Ph.D. candidate and dramaturg Georgia Beckmann reflects on the true history of the Weimar Republic at the center of Cabaret, and the questions the show continues to ask of its audiences.
Part of what makes Cabaret so compelling is that while it is allegorical in nature, this iconic musical is also rooted in real people and real histories. Cabaret is based on a play, which is based on the auto-fictional writings of Christopher Isherwood, a gay English author who lived in Berlin, Germany from 1929 to 1933. From a first-hand yet culturally-removed vantage point, Isherwood witnessed the fall of the Weimar Republic and the rise of the Nazi dictatorship. Though fictionalized, Cabaret is shrouded in truth: its characters are inspired by real people, its plot touches on real events and its structural premise of a cabaret show represents the vibrant queer nightlife of Weimar Berlin.

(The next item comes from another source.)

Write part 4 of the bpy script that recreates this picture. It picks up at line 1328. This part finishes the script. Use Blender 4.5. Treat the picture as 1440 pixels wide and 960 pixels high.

As the production’s dramaturg, my role has been rooted in various forms of research. Over the summer, I produced an accessible, nineteen-page packet of synthesized research for actors to review. My main goals with this packet were to provide context into the history of Cabaret as a musical, its source material, the history of the Weimar Republic, its contemporary allegories and the Brechtian lens implemented in the show’s structure. At the beginning of the rehearsal process, I gave a presentation to actors and the directing team with greater and more detailed information about the Weimar Republic up until 1930, the year in which the musical takes place. What was it like to live through the Hyperinflation Crisis of 1923? What was it like to frequent the clubs that inspired Isherwood? What was it like to live in a city at the intersection of unprecedented social progressivism and the rising fascist nationalism?
For actors, it was essential to produce research about the Weimar Republic through 1930, as that is the year in which the play’s narrative ends. There was no way for Cabaret’s characters to know for certain how or the extent to which mass violence would be orchestrated by the Nazis after 1930. There was no way for these characters to know that less than twenty-four months after the end of Cabaret, the queer nightlife that had invigorated our characters, would be quashed. There was no way to predict with certainty that over the course of the next fifteen years, the Nazi regime would relocate, imprison and/or kill millions of Jewish, queer, transgender, politically-dissident, and disabled people in addition to others labelled as “degenerate” or “un-German.”


However, from the vantage point of audiences attending our show, there is more expansive historical awareness about the aftermath of the Nazis’ rise to power. To support this understanding of the show’s content and context, I—supported by the dramaturgy, set design and directing teams—designed a lobby display titled “Welcome to Berlin, 1914-1946.” When you come to see Cabaret, I encourage you to check it out before or after the show. Contained in this display is a variety of figures, images, questions and events that were central to our process of imagining what our Cabaret would be. To further historically situate audiences, there is also a timeline that lays out key events leading up to and following when the musical takes place.
As a text, this musical engages its subject matter and setting, the era in which the work was conceived, and every subsequent

context within which it has been presented. Today, Cabaret holds the history of the rise of Nazism at the end of the Weimar Republic alongside an impression of Isherwood’s writings alongside the civil rights, Vietnam War protest, queer rights and second-wave feminist movements of the 1960s in the United States alongside the HIV/AIDS epidemic, neoliberalism and the growing military conflict in Iraq during the late 1990s. As we rehearse and prepare to perform this show, the current moment—the in-process histories developing as you read this blog post—is also being woven into the fabric of Cabaret. This show is an exercise in critical thinking and agency for its artists and audiences.

I will leave you with the questions that have guided my process as the dramaturg of our Cabaret, through engagement with newspaper archives, scholarly texts, popular sources, generative conversations, class visits, program notes, numerous rehearsals and panels. I share them in the hope that they might help to frame your thinking around our collective interpretation of Cabaret. How long will one stay passive for the sake of convenience, safety or power? How easy is it to remain fast asleep as violence is inflicted on those around you? Why and how does fascism overtake a country and a people? Who gets to continue dancing while others suffer the end of the world?